Una Edad entera cabe en él, en su brevísimo pasar, pues todo lo condensa y lo trasciende: hemos vivido en la tiniebla hasta que el beso nos iluminó y nos preguntamos cómo pudimos hacerlo, cómo pudimos llegar hasta aquí sin su manto protector, sin su benevolente guía. No supimos en verdad lo que éramos hasta que ese supremo gesto se encarnó entre nosotros: dos labios unidos, dos lenguas buscándose, un mundo naciendo como una vieja diosa del mar y de la espuma.


Dentro del beso, sentido y significado. Fuera de él, caos y perdición. Hemos de dar gracias -a nuestro poderoso instinto primordial- por haber sido testigos de tal revelación y acceder así a esa fuente de conocimiento. Ya no podremos decir que vivimos entre las sombras, no al menos nosotros, los rectos de toda rectitud. Ay de aquellos que no crean, ay de aquellos que rechacen su Luz: negar el Beso es negar lo mejor que hay en nosotros. Osados y malditos sean los que nieguen, los que recelen, los que duden. Todo el país está en ese beso, todo el cosmos se articula en ese beso, compás y geometría, armonía y equilibrio. No creer es romper el perfil magistral que nos ofrece el beso, martillear la simetría de los rasgos, quebrar la belleza de su misterio.

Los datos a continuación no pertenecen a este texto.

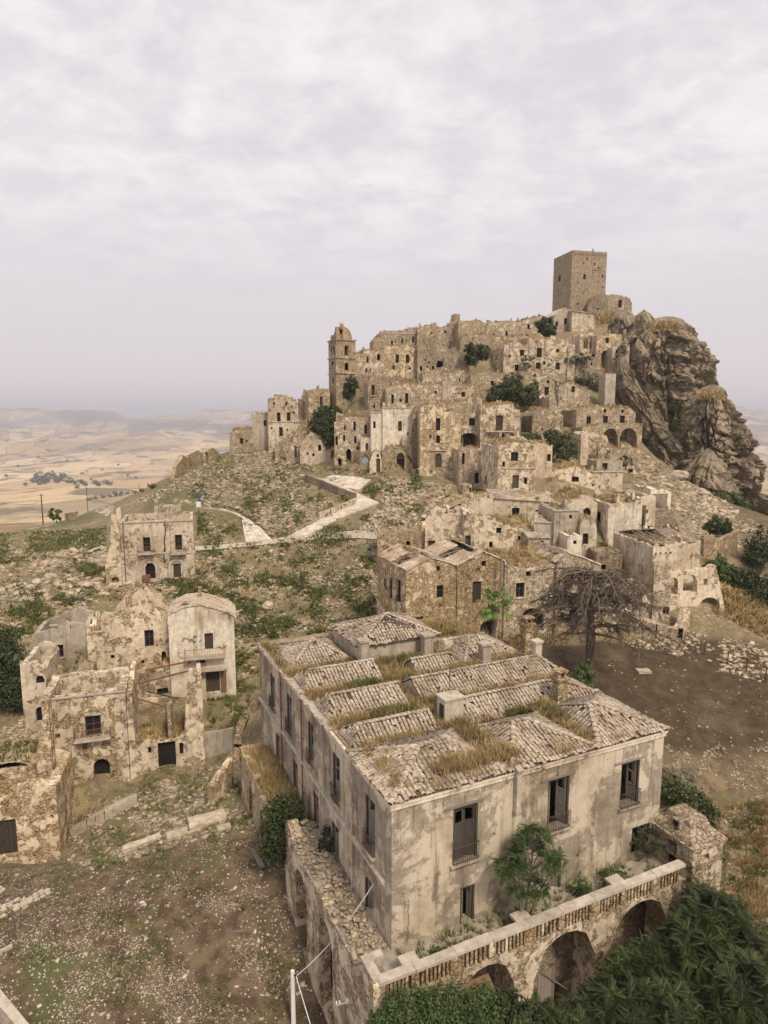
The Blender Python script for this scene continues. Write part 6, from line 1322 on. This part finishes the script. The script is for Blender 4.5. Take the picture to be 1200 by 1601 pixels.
strew([(930, 1000), (1120, 965), (1200, 1000), (1200, 900), (1140, 880), (1100, 960)], 900, .05, .4, 'rubble', 'rubble', 22, clus(20, .3), 3)
strew([(975, 690), (1060, 740), (1180, 830), (1100, 840), (1020, 780), (985, 740)], 2200, .06, .7, 'scree', 'rubble', 23, clus(12, .3), 3.4)
strew([(20, 1130), (70, 1100), (75, 1190), (0, 1190), (0, 1140)], 500, .08, .45, 'rubble', 'rubble', 11, None, 3)
def meadow(poly, n, h0, h1, name, mat, seed, bias=None, nb=9, wd=.03, spread=.9, far=300):
    q = pxsample(poly, n, rg, bias); q = q[offpath(q[:, 0], q[:, 1])]; p = hits(q[:, 0], q[:, 1], far); p = p[~np.isnan(p[:, 0])]; h = h0+(h1-h0)*rg.random(len(p))**1.6
    V, F = tufts(p-np.array([0, 0, .03]), h, nb, wd, spread, seed); return npmesh(name, V, F, M[mat], kind='stuff')
meadow(SLOPE, 9000, .15, .6, 'grass', 'tuft_green', 1, clus(26, .52), 9, .07)
meadow(SLOPE, 2500, .15, .5, 'dry_grass', 'dry_grass', 2, clus(33, .5), 8, .05)
meadow([(0, 835), (165, 825), (165, 870), (0, 880)], 1600, .15, .45, 'grass', 'tuft_green', 3, clus(30, .35), 8, .07)
meadow([(0, 1340), (400, 1260), (450, 1400), (500, 1600), (0, 1600)], 3600, .05, .22, 'grass', 'tuft_green', 4, clus(48, .50), 10, .025)
meadow([(95, 1300), (200, 1215), (330, 1180), (400, 1180), (410, 1290), (150, 1360)], 1500, .1, .4, 'grass', 'tuft_green', 5, clus(26, .45), 10, .03)
meadow([(1095, 1270), (1200, 1250), (1200, 1480), (1110, 1400)], 2600, .12, .5, 'dry_grass', 'dry_grass', 6, clus(30, .35), 9, .02)
meadow([(1095, 1270), (1200, 1250), (1200, 1480), (1110, 1400)], 900, .12, .4, 'grass', 'tuft_green', 61, clus(24, .4), 9, .025)
strew([(1095, 1270), (1200, 1250), (1200, 1480), (1110, 1400)], 700, .03, .2, 'gravel', 'rubble', 62, None, 3)
meadow([(370, 1000), (410, 1000), (410, 1090), (370, 1150), (325, 1140), (325, 1090)], 700, .15, .5, 'grass', 'tuft_green', 7, clus(20, .35), 10, .04)
meadow([(1100, 870), (1200, 960), (1200, 1000), (1120, 960)], 900, .3, .9, 'dry_grass', 'dry_grass', 8, None, 9, .05)
meadow([(640, 985), (900, 985), (880, 1010), (700, 1005)], 700, .2, .7, 'dry_grass', 'dry_grass', 9, None, 9, .04)
meadow([(700, 700), (760, 690), (900, 650), (1000, 720), (940, 760), (760, 740)], 900, .3, .9, 'dry_grass', 'dry_grass', 10, None, 9, .05)
# low shrubs on the slope: leaf clumps
q = pxsample(SLOPE, 420, rg, clus(30, .5)); p = hits(q[:, 0], q[:, 1], 300); p = p[~np.isnan(p[:, 0])]
bl = [(a[0], a[1], a[2]+.1, *(np.array([1, 1, .55])*rg.uniform(.35, 1.0))) for a in p]; V, F = leafballs(bl, 26000, .13, 5); npmesh('low_shrubs', V, F, M['shrub'], kind='stuff')
q = pxsample([(430, 690), (560, 590), (700, 540), (900, 520), (1000, 600), (1120, 760), (1080, 830), (980, 760), (760, 700), (600, 700)], 260, rg); p = hits(q[:, 0], q[:, 1], 300); p = p[~np.isnan(p[:, 0])]
bl = [(a[0], a[1], a[2]+.2, *(np.array([1, 1, .7])*rg.uniform(.5, 1.3))) for a in p]; V, F = leafballs(bl, 15000, .17, 6); npmesh('hillside_scrub', V, F, M['shrub_grey'], kind='stuff')


# dry grass on the tops of the crags
cr_rs = random.Random(5); cp_ = []
for x0, x1, y0, y1, Ya, Yb, n in ((1012, 1062, 499, 512, 176, 198, 420), (1092, 1128, 606, 618, 156, 172, 160), (935, 985, 484, 500, 208, 222, 260)):
    for _ in range(n): cp_.append(P(cr_rs.uniform(x0, x1), cr_rs.uniform(y0, y1)+4, cr_rs.uniform(Ya, Yb)))
V, F = tufts(np.array(cp_)-np.array([0, 0, .6]), 1.1, 9, .06, .8, 77); npmesh('dry_grass', V, F, M['dry_grass'], kind='stuff')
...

¡Adorad al beso, insensatos, adoradlo! Cuando la última gota de Fe se haya secado en este mundo quedará, inerme y magnífico cual solitaria columna, el Beso, el cual, desde su atalaya, nos contemplará a todos como un padre contempla a sus hijos indefensos.


Podrá acabarse el mundo pero no el Beso, creatura inmortal, rectitud que prosigue su viaje en línea continua más allá del estrecho horizonte humano, tan frágil y tan poca cosa. Todo el país cabe, en verdad, en el beso.